Progressive Scan — Computer monitors, LCD and plasma displays use progressive scan, which builds a superior image by rapidly scanning every line on the screen sequentially from top to bottom. This is in contrast to interlaced scanning, the method used by all standard TVs (with cathode-ray tubes) and the 1080i high-definition standard, which builds a picture by first scanning odd numbered lines on the screen, and then repeating the process with even numbered lines, which can cause a flicker in the image and other distortions.

SDTV/Standard Definition TV — The picture quality level of traditional TVs 480 lines to 570 lines of vertical resolution based on the standards of NTSC (North America, Japan, South Korea, and others) or PAL (Europe and other territories).

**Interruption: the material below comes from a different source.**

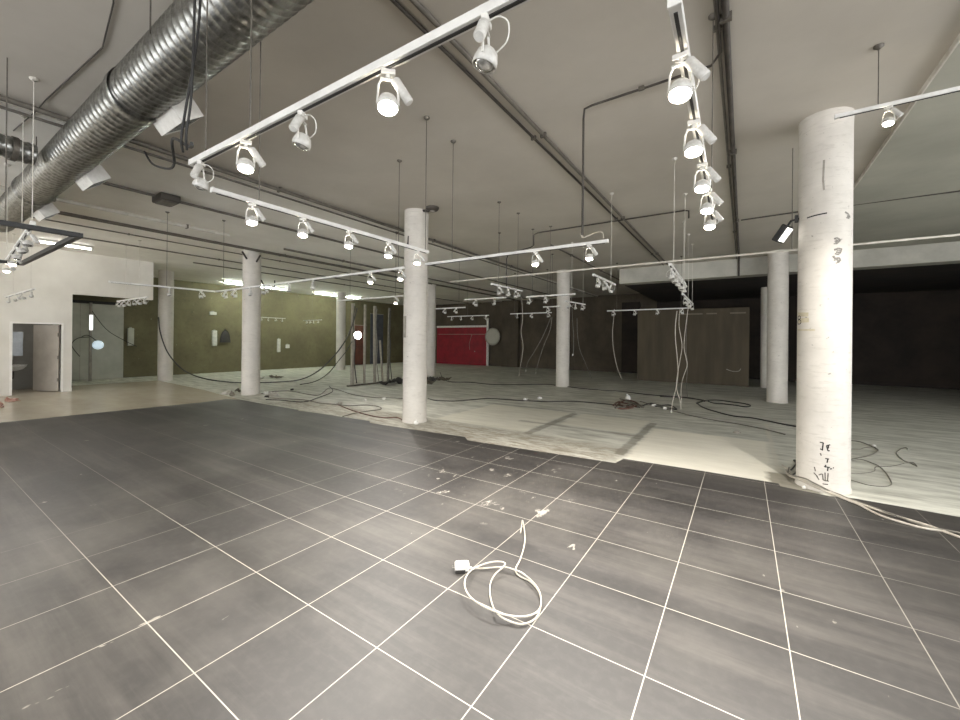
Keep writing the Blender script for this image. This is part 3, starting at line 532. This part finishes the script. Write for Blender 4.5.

Upconvert/Upscale (High-definition Upconverter/Upscaling) — Some newer DVD players “upconvert” or “upscale” standard definition video on DVDs to an HDTV-like picture that can be viewed on a high-definition display. The HD upconverting process enhances the lower resolution of the SDTV output of DVD discs in order to simulate HDTV quality video.  Although upconverted SDTV pictures can look better than standard DVD, true high definition video quality can only come from a true high def source such as a Blu-ray Disc player. Many Blu-ray players also do upconverting of DVDs during playback.